If you look at the infalling velocity (measured with local clocks and rulers of a static observer), it will indeed approach c as a limit.

However, static observers can't exist at the event horizon, so while the velocity will exist in the limit, and approach 'c', no physical observer will ever see such a speed.

From the point of the view of the infalling person, the event horizon is light-like. It's a surface traced out by light. For someone familiar with SR, who realizes that light can't have a point of view, this is another demonstration of why you can't have an observer at the event horizion. The event horizon is like a light beam, it's what we call a "null surface". As such, while light can "hover" at the event horizon, no physical observer can.

If you're not familiar with SR, there are some FAQ's on the topic of why light doesn't have a "point of view". Hopefully they will help, I get the feeling some people still come away confused by this. But the FAQ is the simplest resoucre I know.

It's perhaps not critical to understand how the two things (light not having a POV and the lack of static observers at the evet horizon) are related - it's sufficient to know that the later doesn't exist.

If you want a detailed mathematical analysis, https://www.physicsforums.com/showpost.php?p=602558&postcount=29 has one, though it does use geometric units where c=1.

Another poster has a similar analysis in the next post in the thread (#30) which comes to the same result.

 

[tom.stoer]

I thought an object with mass could not reach the speed of light in any frame of reference though?

The Schwarzschild horizon is Inseln a light-like surfte, i.e. each point on the horizon defines s light-like trajectory. The horizon is the surface from which photons (emitted radially outwards) neither escape not fall into the singularity; so they stay at the horizon. So it's trivial that every (massive) object crosses the horizon whith v = c w.r.t. the horizon.

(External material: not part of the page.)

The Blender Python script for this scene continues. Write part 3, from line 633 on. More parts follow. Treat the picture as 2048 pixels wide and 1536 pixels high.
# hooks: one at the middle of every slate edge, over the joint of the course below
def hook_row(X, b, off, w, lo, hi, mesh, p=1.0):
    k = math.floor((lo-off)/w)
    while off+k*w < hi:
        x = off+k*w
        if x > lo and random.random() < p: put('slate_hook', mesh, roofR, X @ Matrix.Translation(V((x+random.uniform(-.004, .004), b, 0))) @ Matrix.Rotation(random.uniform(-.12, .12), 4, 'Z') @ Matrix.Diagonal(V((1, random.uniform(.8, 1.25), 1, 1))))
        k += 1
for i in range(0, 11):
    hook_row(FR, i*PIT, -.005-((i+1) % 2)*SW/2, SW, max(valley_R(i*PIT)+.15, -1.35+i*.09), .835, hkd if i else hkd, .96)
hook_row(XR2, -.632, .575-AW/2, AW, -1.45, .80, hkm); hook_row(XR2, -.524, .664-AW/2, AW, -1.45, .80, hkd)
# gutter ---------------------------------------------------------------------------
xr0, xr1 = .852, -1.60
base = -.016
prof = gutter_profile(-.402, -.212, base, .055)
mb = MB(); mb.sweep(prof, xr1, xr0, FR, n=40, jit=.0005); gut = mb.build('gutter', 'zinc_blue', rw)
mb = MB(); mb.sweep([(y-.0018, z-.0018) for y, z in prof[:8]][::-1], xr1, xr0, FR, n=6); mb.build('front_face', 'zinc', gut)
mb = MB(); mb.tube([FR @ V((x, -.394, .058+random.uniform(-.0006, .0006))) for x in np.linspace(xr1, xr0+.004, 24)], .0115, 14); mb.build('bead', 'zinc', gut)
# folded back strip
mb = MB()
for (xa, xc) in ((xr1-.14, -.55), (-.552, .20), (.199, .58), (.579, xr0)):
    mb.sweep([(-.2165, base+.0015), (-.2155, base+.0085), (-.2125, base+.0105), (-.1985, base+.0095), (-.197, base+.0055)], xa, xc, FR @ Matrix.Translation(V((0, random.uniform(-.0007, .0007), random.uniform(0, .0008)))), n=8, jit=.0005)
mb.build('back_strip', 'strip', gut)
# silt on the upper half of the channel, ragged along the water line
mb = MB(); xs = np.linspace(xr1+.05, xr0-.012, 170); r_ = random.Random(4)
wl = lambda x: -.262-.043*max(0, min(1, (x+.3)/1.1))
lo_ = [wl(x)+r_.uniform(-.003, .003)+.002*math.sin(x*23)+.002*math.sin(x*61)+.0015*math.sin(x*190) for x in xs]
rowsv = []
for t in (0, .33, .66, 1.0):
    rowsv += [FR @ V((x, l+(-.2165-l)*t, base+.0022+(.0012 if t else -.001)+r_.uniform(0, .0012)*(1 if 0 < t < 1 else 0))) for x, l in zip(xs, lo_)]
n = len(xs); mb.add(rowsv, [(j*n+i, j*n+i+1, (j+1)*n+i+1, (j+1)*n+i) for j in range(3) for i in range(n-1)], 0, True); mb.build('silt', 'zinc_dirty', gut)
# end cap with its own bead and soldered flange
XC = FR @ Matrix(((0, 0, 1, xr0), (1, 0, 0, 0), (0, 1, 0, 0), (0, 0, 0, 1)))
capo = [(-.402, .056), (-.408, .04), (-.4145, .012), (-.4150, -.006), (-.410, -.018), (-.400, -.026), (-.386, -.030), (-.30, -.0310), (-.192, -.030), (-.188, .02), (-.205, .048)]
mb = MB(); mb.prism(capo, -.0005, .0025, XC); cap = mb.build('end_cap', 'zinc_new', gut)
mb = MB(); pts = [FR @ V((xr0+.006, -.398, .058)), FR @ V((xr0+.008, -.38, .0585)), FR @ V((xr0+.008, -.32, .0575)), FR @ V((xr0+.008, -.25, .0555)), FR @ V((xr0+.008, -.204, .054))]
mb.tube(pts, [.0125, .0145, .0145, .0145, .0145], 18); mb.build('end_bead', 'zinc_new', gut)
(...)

But the Lorentz transformation becomes singular for v = c which means that it doesn't allow us to introduce a reference frame moving with v = c w.r.t. a physical reference frame defined by a massive object. So the horizon is not a valid, physical reference frame.

(Think about a photon as a reference frame; a massive particle moves with v = c w.r.t. this frame; this s problematic, but not due to the particle but due to the frame)

 

[jk22]

We know that the escape velocity at the schwarzchild radius is c.

Since the escape velocity is defined as the velocity needed to escape from the gravitational field, to reach a total energy of 0 at infinity:

Doesn't this mean that an object falling from infinity starting at rest, to the schwarzchild radius of a black hole will then have a velocity of c? This is obviously wrong, but I can't see where my mistake was.

this radius is computed with the classical formula mv*v/2 equals Gm/r when v equals c.
Hower if one uses the relativistic expression of the cinetic energy this radius turns out to be zero.